Imagine being able to hit “send” on an email and watch your calendar fill up completely. That’s the power of email marketing for photographers.
When Joy Vertz started her photography business, she had no idea where the next client would be coming from. Even after opening a second studio location, she still struggled to fill her schedule to its capacity.
Overhead kept increasing, and her usual marketing tactics kept falling short. All the time and energy she invested in making the business as efficient as it could possibly be was wasted because she wasn’t recruiting enough clients.
Fast forward to today: all Joy has to do is hit “send” on her email, and her calendar fills to capacity.
How did she do it?
By focusing her marketing efforts on email.
One of the biggest mistakes photographers make is focusing too much on selling their business through social media channels and not enough on email marketing.
The problem with placing all your eggs in the social media basket is that the popularity of social media channels is fleeting.
What’s free and popular today could be costly or stale tomorrow. So all that energy you put into building an audience on any specific platform is perpetually at risk of being wasted.
Email, on the other hand, is constant.
Whether Snapchat, Instagram, or Facebook is the golden channel of the moment is no longer your concern, as long as your email efforts are on point.
If you’ve done everything you can to optimize email for your business, then you can do nearly everything — marketing, educating, onboarding, generating referrals, etc. — with a few (free!) clicks of a button.
So how exactly do you do all of those things? Let’s break it down. Here is the essential guide to email marketing for photographers.
Optimize Your Homepage
If your homepage is trying to land a booking on the first visit, you’re doing it wrong.
Someone might love what you do, but if they’re not getting married for six months or the baby’s not coming until March, you most definitely can’t count on them to remember you months later when they need your services.
Instead, offer them value they can use now — like free email courses for taking better photos with an iPhone, for example — so that they’ll remember your name when they need professional photos in the future.
Enter: Drip.
While there are a lot of email marketing platforms out there you can use, our favorite is Drip. Drip is a super simple email marketing platform photographers can use to grow and nurture your email list. Plus, it has automation features that many other platforms don’t have. In fact, it’ll automate all of your photography email marketing efforts so that, once you set it up, you don’t have to think about it again.
So you’ve optimized your homepage to collect email addresses, and you have a platform to market to them.
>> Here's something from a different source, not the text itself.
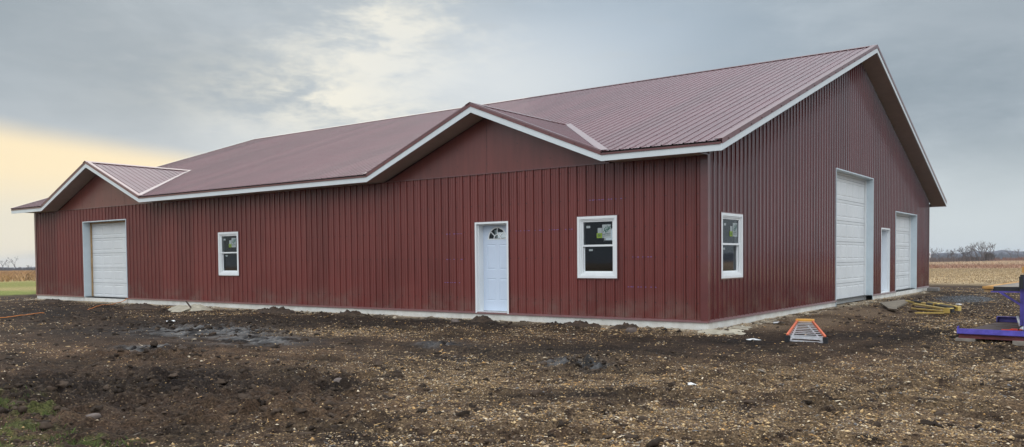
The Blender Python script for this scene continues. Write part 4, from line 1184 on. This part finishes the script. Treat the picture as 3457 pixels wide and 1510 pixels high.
# scraps and rocks
def scrap(x, y, s, label, seed, mat=M_paper, cat='scrap'):
    rs = np.random.default_rng(seed); m_ = MB(); z = gz1(x, y)
    n = 9; pts = [(x+s*(1+.4*rs.normal())*math.cos(2*math.pi*k/n), y+s*.6*(1+.4*rs.normal())*math.sin(2*math.pi*k/n), z+.02+abs(rs.normal())*.03*s/.15) for k in range(n)]
    c = (x, y, z+.05)
    for k in range(n): m_.quad(c, pts[k], pts[(k+1) % n])
    b = [(p_[0], p_[1], p_[2]-.006) for p_ in pts]
    for k in range(n): m_.quad((c[0], c[1], c[2]-.006), b[(k+1) % n], b[k])
    tag(m_.build('plastic_scrap', mat, None), label, cat)
scrap(1.32, -1.03, .12, 'crumpled white plastic scrap left of the ladder feet', 1)
scrap(-12.04, -4.06, .16, 'white scrap alone on dark mud in front of the small window', 2)
scrap(.62, 2.2, .10, 'white scrap on the dirt against the foundation, behind the ladder', 3)
scrap(2.65, 11.6, .06, 'white scrap beside the grey gravel beyond the yellow stand', 4)
scrap(2.75, -6.75, .07, 'small white torn scrap on the gravel in the foreground', 5)
def rock(x, y, s, label, seed, col=None, sz=.6):
    rs = np.random.default_rng(seed); v = IV*(1+.13*rs.normal(size=(len(IV), 1)))*np.array([1.25, .85, sz])*s
    me = bpy.data.meshes.new('rock'); me.from_pydata([tuple(q) for q in v], [], [tuple(int(i) for i in q) for q in IF]); me.materials.append(M_stone); me.update()
    me.polygons.foreach_set('use_smooth', [True]*len(me.polygons))
    o = bpy.data.objects.new('rock', me); COL.objects.link(o); o.location = (x, y, gz1(x, y)+s*.25); o.rotation_euler = (0, 0, seed)
    sb = o.modifiers.new('s', 'SUBSURF'); sb.levels = sb.render_levels = 1
    tag(o, label, 'rock')
rock(-1.09, -11.4, .06, 'rounded grey brown rock in the mud at the lower left', 1)
rock(-.95, -8.55, .07, 'dark rough stone on the clod heap left of the gravel', 2)
rock(-5.6, -1.0, .10, 'stone lying on the dirt bank in front of the entry door', 3)
rock(-1.2, -.85, .10, 'rounded dark stone near the building corner under the big window', 4, sz=.8)
# larger dirt heaps along the wall
M_heap = simple('heaped_soil', (.050, .031, .019), .95, var=.5, scale=8, bump=1, bscale=18)
def heap(x, y, rx, ry, h, label, seed):
    n1, n2 = 26, 12; v = []; f = []
    for i in range(n2+1):
        for k in range(n1):
            rr_ = i/n2; t = 2*math.pi*k/n1; px, py = x+rx*rr_*math.cos(t), y+ry*rr_*math.sin(t)
            v.append((px, py))
    X_ = np.array([q[0] for q in v]); Y_ = np.array([q[1] for q in v]); rr_ = np.repeat(np.arange(n2+1)/n2, n1)
    Z_ = terrain(X_, Y_) + h*.75*(1-rr_**2)**1.2*(1+1.3*fbm(X_*1.0, Y_, .18, 3, seed)) + .07*np.abs(fbm(X_, Y_, .10, 2, seed+9))*(rr_ < .95) - .02*(rr_ > .99)
    for i in range(n2):
        for k in range(n1): f.append((i*n1+k, (i+1)*n1+k, (i+1)*n1+(k+1) % n1, i*n1+(k+1) % n1))
    me = bpy.data.meshes.new('soil_heap'); me.from_pydata([tuple(map(float, q)) for q in zip(X_, Y_, Z_)], [], f); me.materials.append(M_heap); me.update()
    o = bpy.data.objects.new('soil_heap', me); COL.objects.link(o); tag(o, label, 'soil heap')
heap(-12.6, -.5, .8, .34, .15, 'dark soil heap at the foundation right of the small window', 1)
heap(-18.6, -1.1, .9, .45, .14, 'low soil heap beside the right jamb of the left garage door', 2)
heap(-5.3, -.42, .32, .22, .13, 'soil heap just below the entry door', 3)
heap(-2.6, -.40, .5, .24, .11, 'soil heap below the big front window', 4)
heap(-24.9, -1.0, .6, .4, .15, 'soil heap left of the left garage door', 5)
heap(-1.6, -.42, .34, .22, .12, 'small round soil heap right of the big front window', 6)
heap(-9.6, -.45, .4, .2, .09, 'flat soil heap midway between the small window and entry door', 7)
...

Now you need to work on growing and nurturing your list.
How Photographers Can Grow Their Email List
Give them an offer they can’t refuse.
An irresistible offer can come in many forms, but a free email course is one of the most enticing things for visitors to your site.
Whether you’re a boudoir photographer or you take senior portraits, the course you offer can be catered to the type of clients you’re after. It can simply be an expansion of something you’ve already done, like a blog post, so it doesn’t require much time or effort on your part to set up.
We’ve include a few examples below, or you can download the PDF with all of our favorite Email Crash Course Templates here to easily copy and paste.
Why an Email Course Works Better Than an Ebook
A lot of business owners make the mistake of throwing a whole bunch of time and energy into writing an ebook in hopes of growing their clientele.
This approach has its limitations, however, because an ebook eliminates the incentive for clients to give you their email address. If all the information they’re curious about is in the book, then they have no reason to stay connected to you (and you don’t have their permission to email them). So asking people to give you their email address in exchange for the e-book can have lower conversions.
But with an email course, you’re delivering value in small, digestible nuggets that leave clients wondering what else you’ll be offering and when. And since it is an email course, by definition, you need their email address. So when you ask for it they are more likely to give it to you.
So not only does an email course earn your clients’ permission to send more emails, but it conditions them to open your emails and take action.
How to get People to Sign-Up for an Email Course
You’ll want to use the sign up form that is included with your email marketing platform. For instance, Drip includes a sign up widget you can put on your homepage.
Where on your homepage should put that widget? In a nutshell: everywhere.
If you’re currently relying on just a contact form to get leads, you’re in trouble. A lot of people visiting your site for the first time just aren’t ready to make the commitment of filling out an entire form that asks for lots of information.
You want it to be as easy as possible for clients to sign up, so put your email sign up widget on every page.
Even the pages you think are obscure or rarely visited can be critical for capturing leads. The About page, for example, is the second-most-visited page on many websites — therefore, it would be a big missed opportunity if you didn’t have an opt-in option on it.